В тот день на всех кораблях и судах российской эскадры, стоящих в Бокко-ди-Катторо, служился благодарственный молебен. Затем к пришедшим кораблям бросились со всех сторон десятки шлюпок. Офицеры и матросы спешили повидаться с прежними сослуживцами, однокашниками и просто друзьями, получить письма, узнать последние новости. Описывать атмосферу подобных встреч всегда очень не просто, а потому лучше предоставить слово дипломатическому агенту Свиньину, бывшему свидетелем этого достопамятного для русских моряков события: «Два дня я был свидетелем свидания моряков и, сколь бы ни хотел – нее состоянии описать многих чувствительных сцен, мною виденных; не в состоянии описать той непритворной радости, которая блистает на лицах всех и каждого при свидании с другом, товарищем детства, того торжества дружбы, которая свойственна им одним, которая укрепляется в них с самой колыбели узами привычки, одного воспитания, одних правил, одинаковых нужд. Пусть враги общественного воспитания поживут с моряками, и они убедятся в ошибке своей. Лишенные семейственных наслаждений, родственных пособий, товарищи в самих себе находят родных и протекторов. Подобно рыцарям, они готовы страдать и умереть один за другого; у них общий кошелек, общий труд, общая честь и слава, общая польза и виды. Ни злоба, ни зависть не в состоянии разорвать связь их. Вот выгоды общественного воспитания, столь много содействующего согласию, единодушию и пользе службы, без коих не было бы порядку на корабле – и жизнь, в сем тесном кругу сделалась бы адом».

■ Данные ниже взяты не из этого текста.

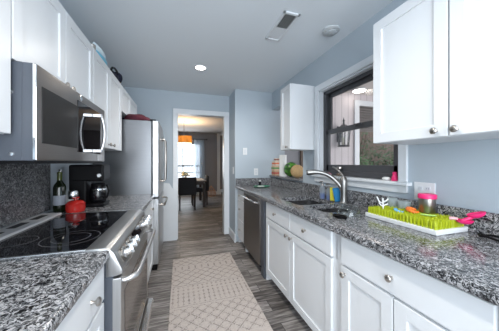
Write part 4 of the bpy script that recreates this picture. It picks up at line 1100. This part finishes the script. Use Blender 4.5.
# chandelier
cx, cy = 0.108, 6.5
t = thing('chandelier', 'lit amber drum chandelier with crystal fringe over the dining table', 'chandelier', (cx, cy, 1.69))
B().lathe([(0, 0), (0.07, 0), (0.068, 0.02), (0.03, 0.03), (0, 0.03)], (cx, cy, H), (0, 0, -1)).make('canopy', M['nickel'], t)
B().cyl((cx, cy, 2.06), (cx, cy, H - 0.02), 0.008, n=8).make('rod', M['nickel'], t)
B().lathe([(0.222, 0), (0.224, 0.0), (0.224, 0.20), (0.222, 0.20), (0.222, 0)], (cx, cy, 1.86), n=40).make('drum_shade', M['amber'], t)
B().lathe([(0.2245, 0), (0.228, 0), (0.228, 0.016), (0.2245, 0.016)], (cx, cy, 1.855), n=40).lathe([(0.2245, 0), (0.228, 0), (0.228, 0.016), (0.2245, 0.016)], (cx, cy, 2.05), n=40).make('shade_rim', M['nickel'], t)
cb = B()
for r, n, zl in ((0.20, 30, 1.80), (0.14, 22, 1.76), (0.08, 12, 1.72), (0.02, 3, 1.69)):
    for k in range(n):
        a = 2 * PI * k / n
        for q in range(2): cb.ball((cx + r * math.cos(a), cy + r * math.sin(a), 1.855 - (1.855 - zl) * (q + 0.5) / 2), 0.016, (0.8, 0.8, 1.6), 6, 4)
o = cb.make('crystal_fringe', M['crystal'], t, smooth=False); o['kind'] = 'stuff'
l = bpy.data.lights.new('chandelier_lamp', 'POINT'); l.energy = 34; l.color = (1.0, 0.74, 0.45); l.shadow_soft_size = 0.08
lo = bpy.data.objects.new('chandelier_lamp', l); COL.objects.link(lo); lo.parent = t; lo.location = (0, 0, 0.30)
# curtain
def curtain(label, x0, x1, y):
    t = thing('curtain', label, 'curtain', ((x0 + x1) / 2, y, 0.02))
    b = B(); bm = b.bm
    n = 60; rows = []
    for z, s in ((2.20, 0.92), (1.2, 1.0), (0.02, 1.05)):
        row = []
        for i in range(n + 1):
            u = i / n
            x = (x0 + x1) / 2 + (u - 0.5) * (x1 - x0) * s
            row.append(bm.verts.new((x, y + 0.025 * math.sin(u * 2 * PI * 7), z)))
        rows.append(row)
    for u, v in zip(rows, rows[1:]):
        for i in range(n): bm.faces.new((u[i], u[i + 1], v[i + 1], v[i]))
    bmesh.ops.solidify(bm, geom=list(bm.faces), thickness=0.002)
    b.make('panel', M['sheer'], t)
    for i in range(6):
        x = x0 + 0.02 + (x1 - x0 - 0.04) * i / 5
        B().lathe([(0.016, -0.003), (0.019, -0.003), (0.019, 0.003), (0.016, 0.003), (0.016, -0.003)], (x, y, 2.215), (1, 0, 0), 14).make('ring', M['frame'], t)
curtain('pale sheer curtain hanging at the right of the dining room window', 0.50, 0.93, 8.68)
curtain('pale sheer curtain hanging at the left of the dining room window', -0.98, -0.58, 8.68)
tag(B().cyl((-1.1, 8.68, 2.215), (1.0, 8.68, 2.215), 0.013, n=10).ball((-1.11, 8.68, 2.215), 0.03).ball((1.01, 8.68, 2.215), 0.03).make('curtain_rod', M['frame']), 'dark curtain rod above the dining room window', 'curtain rod')
# wire stand by the back wall
t = thing('toy_basket', 'peach wire basket on the dining room floor by the back wall', 'basket', (1.16, 8.5, 0))
for zz, r in ((0.01, 0.17), (0.10, 0.19), (0.19, 0.17)):
    B().tube([(1.16 + r * math.cos(a * PI / 12), 8.5 + r * math.sin(a * PI / 12), zz) for a in range(25)], 0.010, 6).make('hoop', M['peach'], t)
for k in range(8):
    a = 2 * PI * k / 8
    B().tube([(1.16 + 0.17 * math.cos(a), 8.5 + 0.17 * math.sin(a), 0.01), (1.16 + 0.19 * math.cos(a), 8.5 + 0.19 * math.sin(a), 0.10), (1.16 + 0.13 * math.cos(a), 8.5 + 0.13 * math.sin(a), 0.24), (1.16, 8.5, 0.40)], 0.008, 6).make('wire', M['peach'], t)

# ------------------------------------------------------------------ sunroom and garden
t = thing('wall_lantern', 'dark caged wall lantern on the pale boards outside the window', 'lantern', (2.90, 3.30, 1.58))
lx, ly = 2.90, 3.29
B().box(lx - 0.05, lx + 0.05, YS - 0.025, YS, 1.68, 1.98, 0.005).make('back_plate', M['frame'], t, smooth=False)
B().tube([(lx, YS - 0.02, 1.92), (lx, ly + 0.02, 1.99), (lx, ly, 1.96)], 0.010, 8).make('arm', M['frame'], t)
B().lathe([(0.13, 0), (0.135, 0.01), (0.05, 0.09), (0.02, 0.10), (0.015, 0.15), (0.022, 0.17), (0.008, 0.20), (0, 0.24)], (lx, ly, 1.90), n=6).make('roof', M['frame'], t)
for k in range(6):
    a = 2 * PI * k / 6
    B().cyl((lx + 0.09 * math.cos(a), ly + 0.09 * math.sin(a), 1.61), (lx + 0.115 * math.cos(a), ly + 0.115 * math.sin(a), 1.905), 0.009, n=6).make('bar', M['frame'], t)
B().lathe([(0, 0), (0.10, 0), (0.11, 0.01), (0.10, 0.03), (0, 0.03)], (lx, ly, 1.585), n=6).make('bottom_plate', M['frame'], t)
B().lathe([(0.085, 0), (0.108, 0.28)], (lx, ly, 1.62), n=6).make('pane', M['clear'], t)
B().cyl((lx, ly, 1.615), (lx, ly, 1.76), 0.025, n=12).make('candle', M['cream'], t)
t = thing('flush_light', 'lit round ceiling light of the sunroom seen through the window', 'ceiling light', (3.17, 3.20, 2.65))
B().lathe([(0, 0), (0.12, 0), (0.125, 0.02), (0.11, 0.025)], (3.17, 3.20, 2.65), (0, 0, -1), 32).make('rim', M['trim'], t)
B().lathe([(0.11, 0.02), (0.10, 0.035), (0.06, 0.045), (0, 0.047)], (3.17, 3.20, 2.65), (0, 0, -1), 32).make('diffuser', emit('lit_globe', (1.0, 0.92, 0.85), 5.0), t)
fe = thing('fence', 'weathered brown board fence behind the shrubs', 'fence', (6.2, 6.6, -0.04))
fb = B()
for k in range(44): fb.box(2.6 + k * 0.165, 2.755 + k * 0.165, 6.6, 6.625, -0.04, 3.3 + 0.02 * (k % 3))
fb.make('boards', M['fence'], fe, smooth=False)
B().box(2.6, 9.86, 6.625, 6.66, 0.3, 0.39).box(2.6, 9.86, 6.625, 6.66, 1.6, 1.69).make('rails', M['fence'], fe, smooth=False)
def shrub(label, x, y, w, h, m, seed):
    rnd = random.Random(seed)
    t = thing('shrub', label, 'shrub', (x, y, -0.04), 'shrubs outside the sunroom')
    st = B()
    for k in range(6):
        a = 2 * PI * k / 6
        st.tube([(x, y, -0.04), (x + 0.12 * w * math.cos(a), y + 0.12 * w * math.sin(a), h * 0.35), (x + 0.3 * w * math.cos(a), y + 0.3 * w * math.sin(a), h * 0.75)], 0.012, 6)
    st.make('stems', M['brown'], t)
    b = B(); bm = b.bm
    for k in range(1100):
        while True:
            p = Vector((rnd.uniform(-1, 1), rnd.uniform(-1, 1), rnd.uniform(-1, 1)))
            if 0.25 < p.length < 1: break
        c = Vector((x + p.x * w / 2, y + p.y * w / 2, h * 0.55 + p.z * h * 0.45))
        d = Vector((rnd.gauss(0, 1), rnd.gauss(0, 1), rnd.gauss(0, 1))).normalized()
        s = d.orthogonal().normalized()
        L, Wd = rnd.uniform(0.04, 0.075), rnd.uniform(0.018, 0.03)
        q = [bm.verts.new(c - d * L), bm.verts.new(c + s * Wd), bm.verts.new(c + d * L), bm.verts.new(c - s * Wd)]
        bm.faces.new(q)
    o = b.make('foliage', m, t, smooth=False); o['kind'] = 'stuff'
shrub('leafy green shrub just outside the white framed sunroom opening', 4.35, 4.45, 0.9, 1.55, M['leaf'], 1)
shrub('darker shrub right of the leafy one outside the sunroom opening', 5.35, 4.6, 1.0, 1.8, M['leaf_dark'], 2)
shrub('dark tall shrub farther back before the board fence', 5.6, 5.85, 1.2, 3.0, M['leaf_dark'], 3)
shrub('broad green shrub at the far right of the garden outside', 6.6, 4.9, 1.2, 1.7, M['leaf'], 4)
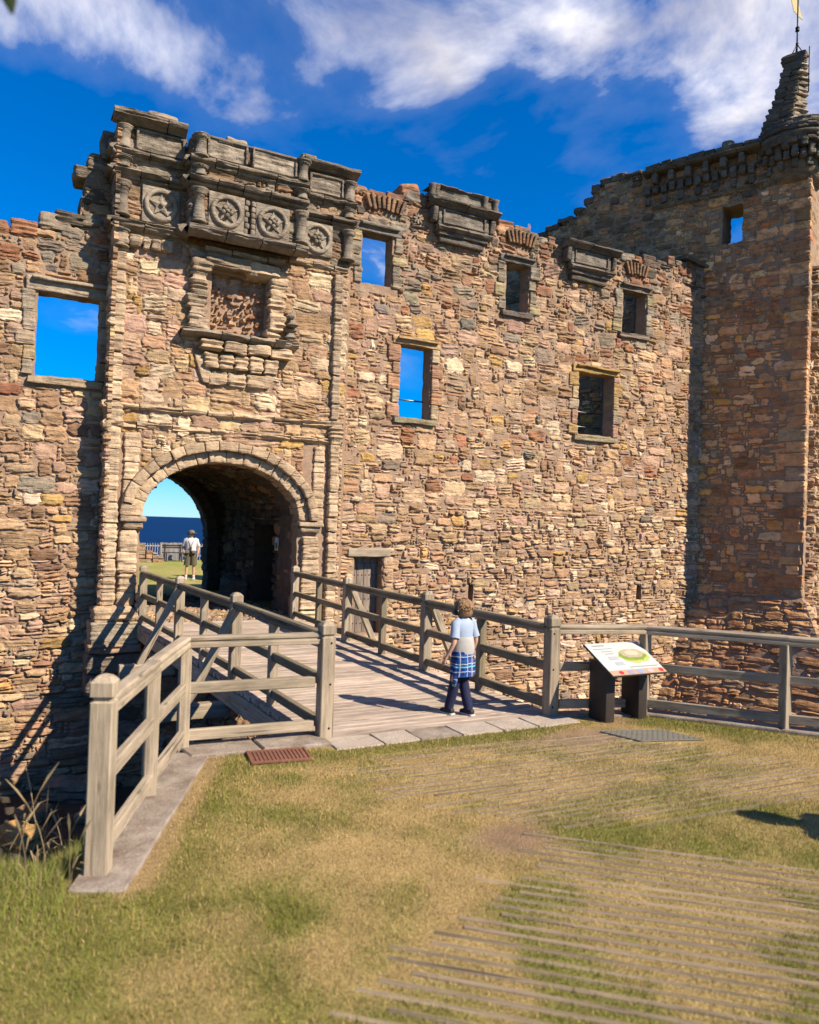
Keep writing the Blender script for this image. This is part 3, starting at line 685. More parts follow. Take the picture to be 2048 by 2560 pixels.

Разве можно лучше и возвышеннее сказать о настоящей флотской дружбе?
Естественно, что особое внимание сенявинцев привлекла миниатюрная «Флора», уж больно хрупкой казалась она на фоне многопушечных линейных громад. Но, как говорится, мал золотник, да дорог! На «Флоре» по этой причине гости не переводились. Да и сам ее командир Кологривов слыл на российском флоте веселым и добрым хозяином, всегда с радостью принимавшим и угощавшим!